— Start of Material to process —
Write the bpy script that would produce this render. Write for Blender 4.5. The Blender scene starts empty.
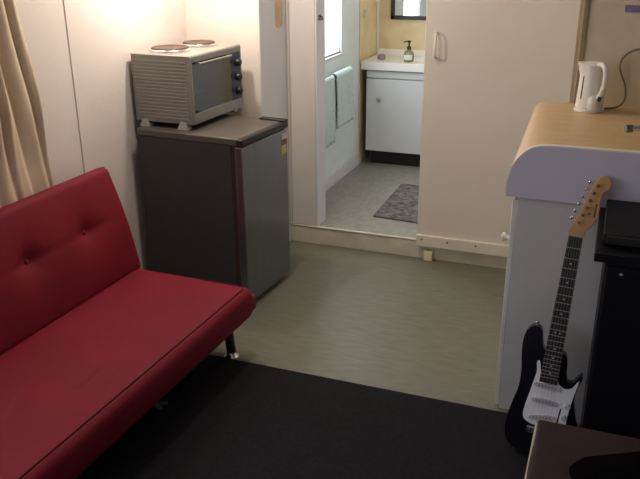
import bpy, bmesh, math, random
from mathutils import Vector, Matrix
random.seed(7)
sc = bpy.context.scene
C = sc.collection
PI = math.pi

# ------------------------------------------------------------------ materials
def mat(name, col, rough=.6, metal=0., spec=.5, noise=None, bump=None, coat=0., stretch=(1, 1, 1)):
    """noise=(scale, amount): tonal mottling in the material; bump=(scale, strength)"""
    m = bpy.data.materials.new(name); m.use_nodes = True
    nt = m.node_tree; b = nt.nodes['Principled BSDF']
    b.inputs['Base Color'].default_value = (*col, 1); b.inputs['Roughness'].default_value = rough
    b.inputs['Metallic'].default_value = metal; b.inputs['Specular IOR Level'].default_value = spec
    b.inputs['Coat Weight'].default_value = coat
    tc = nt.nodes.new('ShaderNodeTexCoord'); mp = nt.nodes.new('ShaderNodeMapping')
    mp.inputs['Scale'].default_value = stretch
    nt.links.new(tc.outputs['Object'], mp.inputs['Vector'])
    if noise is None: noise = (6, .06)
    n = nt.nodes.new('ShaderNodeTexNoise'); n.inputs['Scale'].default_value = noise[0]; n.inputs['Detail'].default_value = 6
    nt.links.new(mp.outputs['Vector'], n.inputs['Vector'])
    r = nt.nodes.new('ShaderNodeValToRGB')
    a = noise[1]
    r.color_ramp.elements[0].position = .3; r.color_ramp.elements[1].position = .7
    r.color_ramp.elements[0].color = (*[c*(1-a) for c in col], 1)
    r.color_ramp.elements[1].color = (*[min(1, c*(1+a)) for c in col], 1)
    nt.links.new(n.outputs['Fac'], r.inputs['Fac']); nt.links.new(r.outputs['Color'], b.inputs['Base Color'])
    if bump:
        n2 = nt.nodes.new('ShaderNodeTexNoise'); n2.inputs['Scale'].default_value = bump[0]; n2.inputs['Detail'].default_value = 4
        nt.links.new(mp.outputs['Vector'], n2.inputs['Vector'])
        bp = nt.nodes.new('ShaderNodeBump'); bp.inputs['Strength'].default_value = bump[1]; bp.inputs['Distance'].default_value = .01
        nt.links.new(n2.outputs['Fac'], bp.inputs['Height']); nt.links.new(bp.outputs['Normal'], b.inputs['Normal'])
    return m

def srgb(r, g, b):
    f = lambda c: (c/255/12.92) if c/255 <= .04045 else ((c/255+.055)/1.055)**2.4
    return (f(r), f(g), f(b))

M = {}
M['wall'] = mat('cream_wall_paint', srgb(226, 217, 212), .6, noise=(2.5, .03), bump=(60, .05))
M['bathwall'] = mat('cool_white_paint', srgb(224, 233, 232), .6)
M['casing'] = mat('pale_casing_paint', srgb(208, 203, 200), .5, noise=(5, .03))
M['taupe'] = mat('low_bounce_taupe', srgb(120, 112, 106), .7, noise=(2.5, .03))  # unseen right wall, darkened to cut bounce onto the sofa front
M['pier'] = mat('warm_wall_paint', srgb(228, 219, 210), .6, noise=(2.5, .03), bump=(60, .05))
M['ceil'] = mat('ceiling_paint', srgb(235, 232, 226), .8)
M['trim'] = mat('cream_gloss_trim', srgb(218, 210, 196), .4, noise=(5, .04))
M['trimdirty'] = mat('scuffed_cream_trim', srgb(206, 198, 182), .45, noise=(9, .10))
M['jamb'] = mat('pale_jamb_paint', srgb(216, 216, 222), .45, noise=(5, .03))
M['doorp'] = mat('sliding_door_paint', srgb(212, 206, 197), .5, noise=(2, .03))
M['kwall'] = mat('kitchen_wall_paint', srgb(214, 200, 172), .55, noise=(14, .04))
M['olive'] = mat('olive_trim', srgb(140, 124, 92), .6)
M['vinyl'] = mat('vinyl_floor', srgb(112, 112, 99), .42, noise=(7, .13), bump=(40, .03), stretch=(1.6, 7, 1))
M['vinylb'] = mat('bathroom_vinyl', srgb(143, 141, 133), .42, noise=(7, .15), bump=(40, .03), stretch=(4, 2.2, 1))
M['rug'] = mat('black_carpet', srgb(36, 36, 39), .95, spec=.05, noise=(60, .16), bump=(350, .3))
M['bathrug'] = mat('grey_pile', srgb(114, 109, 106), .95, spec=.1, noise=(28, .6), bump=(160, .8))
M['red'] = mat('red_upholstery', srgb(118, 18, 38), .72, spec=.25, noise=(4, .10), bump=(220, .12))
M['redpipe'] = mat('dark_red_piping', srgb(74, 10, 20), .7, spec=.25)
M['blackmetal'] = mat('black_metal', srgb(24, 23, 24), .4, spec=.5)
M['chrome'] = mat('chrome', (.72, .72, .74), .18, metal=1.)
M['curtain'] = mat('beige_curtain', srgb(216, 199, 176), .85, spec=.15, noise=(9, .06), bump=(200, .15))
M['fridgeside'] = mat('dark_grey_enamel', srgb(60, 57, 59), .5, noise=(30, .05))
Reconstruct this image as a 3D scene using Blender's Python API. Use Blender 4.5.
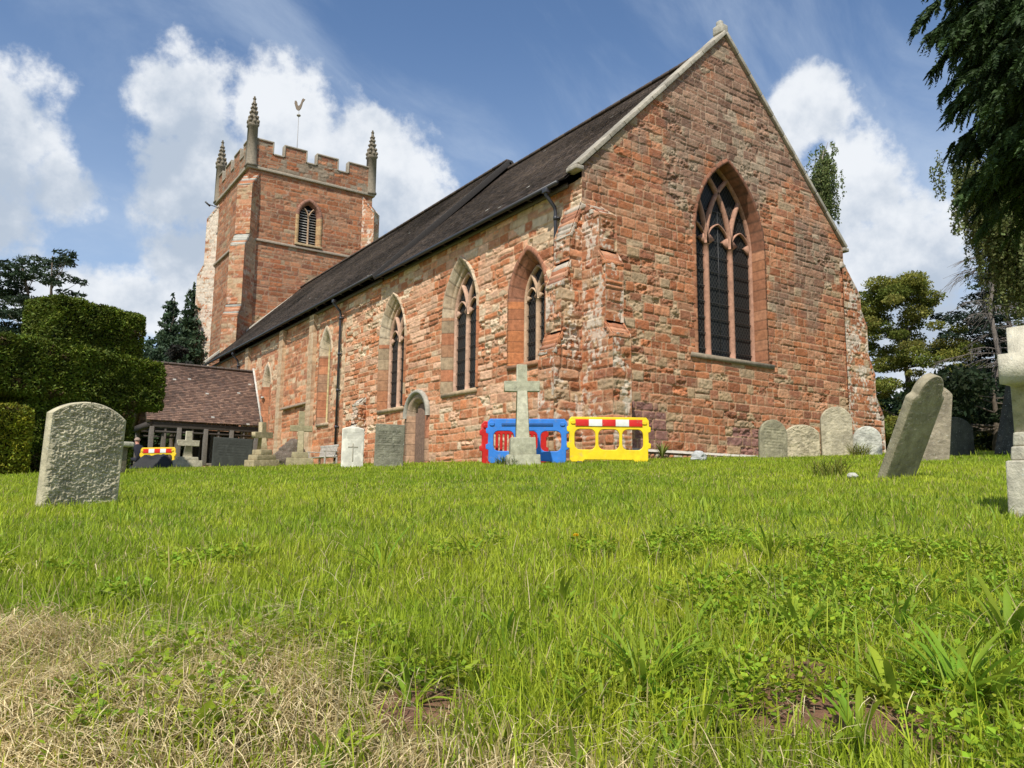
import bpy, bmesh, math, random
import numpy as np
from math import radians as R, sin, cos, pi, sqrt, acos, atan2, hypot
rng = np.random.default_rng(7); random.seed(7)
for o in list(bpy.data.objects): bpy.data.objects.remove(o)
SC = bpy.context.scene; COL = SC.collection

# ---------------------------------------------------------------- camera
PITCH, YAW, ROLL, FPX = 8.17, 34.22, 0.62, 790.0
cd = bpy.data.cameras.new('camera'); cam = bpy.data.objects.new('camera', cd); COL.objects.link(cam)
cd.sensor_width = 36; cd.lens = 36*FPX/1024; cd.clip_start = .05; cd.clip_end = 3000
import mathutils
from mathutils import Matrix, Vector
cam.matrix_world = (Matrix.Rotation(-R(YAW), 4, 'Z') @ Matrix.Rotation(R(90+PITCH), 4, 'X') @ Matrix.Rotation(R(ROLL), 4, 'Z'))
SC.camera = cam

# ---------------------------------------------------------------- sun, sky
SAZ, SEL = 50.0, 52.0
sl = bpy.data.lights.new('sun', 'SUN'); sun = bpy.data.objects.new('sun', sl); COL.objects.link(sun)
sl.energy = 4.9; sl.angle = R(.55); sl.color = (1, .95, .86)
sv = Vector((-sin(R(SAZ))*cos(R(SEL)), -cos(R(SAZ))*cos(R(SEL)), sin(R(SEL))))
sun.rotation_euler = sv.to_track_quat('Z', 'Y').to_euler()
sun.location = (-20, -20, 30)
SC.view_settings.view_transform = 'Standard'; SC.view_settings.look = 'None'
SC.view_settings.exposure = 0.08; SC.view_settings.gamma = 1.0
SC.cycles.max_bounces = 5; SC.cycles.diffuse_bounces = 3; SC.cycles.transmission_bounces = 3; SC.cycles.transparent_max_bounces = 6

W = bpy.data.worlds.new('World'); SC.world = W; W.use_nodes = True
def world():
    nt = W.node_tree; N = nt.nodes; L = nt.links; N.clear()
    def nd(t, **k):
        n = N.new(t)
        for a, b in k.items(): setattr(n, a, b)
        return n
    def mth(op, a, b=None, c=None, clamp=False):
        n = nd('ShaderNodeMath', operation=op, use_clamp=clamp)
        for i, x in enumerate((a, b, c)):
            if x is None: continue
            if isinstance(x, (int, float)): n.inputs[i].default_value = x
            else: L.new(x, n.inputs[i])
        return n.outputs[0]
    def sst(x, lo, hi):
        n = nd('ShaderNodeMapRange', interpolation_type='SMOOTHSTEP'); L.new(x, n.inputs[0])
        n.inputs[1].default_value = lo; n.inputs[2].default_value = hi; return n.outputs[0]
    tc = nd('ShaderNodeTexCoord'); D = tc.outputs['Generated']
    sky = nd('ShaderNodeTexSky', sky_type='NISHITA', sun_disc=False, sun_elevation=R(SEL), sun_rotation=R(180+SAZ), altitude=50, air_density=1.0, dust_density=.6, ozone_density=2.2)
    sep = nd('ShaderNodeSeparateXYZ'); L.new(D, sep.inputs[0])
    az = mth('ARCTAN2', sep.outputs[0], sep.outputs[1]); el = mth('ARCSINE', sep.outputs[2])
    # churn the lookup so that the outlines billow
    def fbm(scale, detail, rough, src=D, dist=0.0):
        n = nd('ShaderNodeTexNoise'); n.inputs['Scale'].default_value = scale; n.inputs['Detail'].default_value = detail
        n.inputs['Roughness'].default_value = rough; n.inputs['Distortion'].default_value = dist; L.new(src, n.inputs['Vector']); return n.outputs['Fac']
    n1 = fbm(10, 12, .58); n2 = fbm(34, 8, .62)
    off = nd('ShaderNodeVectorMath', operation='ADD'); L.new(D, off.inputs[0]); off.inputs[1].default_value = (.014, .006, -.022)
    n1b = fbm(10, 6, .55, off.outputs[0])
    # cumulus heaps: (azimuth, elevation, half width, half height) in degrees
    blobs = CLOUDS
    field = None; low = None
    for a, e, w, h in blobs:
        x = mth('MULTIPLY', mth('SUBTRACT', az, R(a)), 1/R(w)); y = mth('MULTIPLY', mth('SUBTRACT', el, R(e)), 1/R(h))
        d = mth('SUBTRACT', 1.0, mth('SQRT', mth('ADD', mth('MULTIPLY', x, x), mth('MULTIPLY', y, y))))
        d = mth('MAXIMUM', d, -1.5)
        field = d if field is None else mth('SMOOTH_MAX', field, d, .15)
    bill = mth('ADD', mth('MULTIPLY', mth('SUBTRACT', n1, .5), 1.8), mth('MULTIPLY', mth('SUBTRACT', n2, .5), .8))
    f = mth('ADD', field, bill)
    mask = mth('MULTIPLY', sst(f, -.05, .36), .97)
    # grey bellies: heaps sampled a little higher up
    gf = None
    for a, e, w, h in GREYS:
        x = mth('MULTIPLY', mth('SUBTRACT', az, R(a)), 1/R(w)); y = mth('MULTIPLY', mth('SUBTRACT', el, R(e)), 1/R(h))
        d = mth('SUBTRACT', 1.0, mth('SQRT', mth('ADD', mth('MULTIPLY', x, x), mth('MULTIPLY', y, y))))
        d = mth('MAXIMUM', d, -.2)
        gf = d if gf is None else mth('MAXIMUM', gf, d)
    relief = mth('MULTIPLY', mth('SUBTRACT', n1b, n1), 3.6)
    gf = mth('ADD', mth('ADD', gf, relief), mth('MULTIPLY', mth('SUBTRACT', n2, .5), .6))
    grey = sst(gf, -.6, .95)
    # streaks of cirrus and a thin veil
    mp = nd('ShaderNodeMapping'); mp.inputs['Rotation'].default_value = (.3, .2, .6); mp.inputs['Scale'].default_value = (1.2, 4.2, 2.0); L.new(D, mp.inputs[0])
    cir = sst(fbm(2.2, 9, .6, mp.outputs[0], .4), .44, .80)
    veil = mth('ADD', mth('MULTIPLY', cir, .42), mth('MULTIPLY', sst(el, R(34), R(4)), .5), clamp=True)
    def mix(fac, a, b):
        n = nd('ShaderNodeMix', data_type='RGBA')
        if isinstance(fac, float): n.inputs[0].default_value = fac
        else: L.new(fac, n.inputs[0])
        for i, x in ((6, a), (7, b)):
            if isinstance(x, tuple): n.inputs[i].default_value = x+(1,)
            else: L.new(x, n.inputs[i])
        return n.outputs[2]
    k = 1/BG
    skyb = nd('ShaderNodeMix', data_type='RGBA', blend_type='MULTIPLY'); skyb.inputs[0].default_value = 1; L.new(sky.outputs[0], skyb.inputs[6]); skyb.inputs[7].default_value = SKYTINT+(1,)
    base = mix(veil, skyb.outputs[2], (.56*k, .66*k, .80*k))
    cc = mix(grey, (.84*k, .87*k, .91*k), (.47*k, .545*k, .65*k))
    out = mix(mask, base, cc)
    bg = nd('ShaderNodeBackground'); bg.inputs[1].default_value = BG; L.new(out, bg.inputs[0])
    wo = nd('ShaderNodeOutputWorld'); L.new(bg.outputs[0], wo.inputs[0])
    W.cycles.sampling_method = 'MANUAL'; W.cycles.sample_map_resolution = 512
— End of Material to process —
_Written exercise_: Nothing but the lines from the start of the records above through the line with "PI = math.pi" should be retyped, each exactly as written; leave out all pictures.

_Task answer_:
Write the bpy script that would produce this render. Write for Blender 4.5. The Blender scene starts empty.
import bpy, bmesh, math, random
from mathutils import Vector, Matrix
random.seed(7)
sc = bpy.context.scene
C = sc.collection
PI = math.pi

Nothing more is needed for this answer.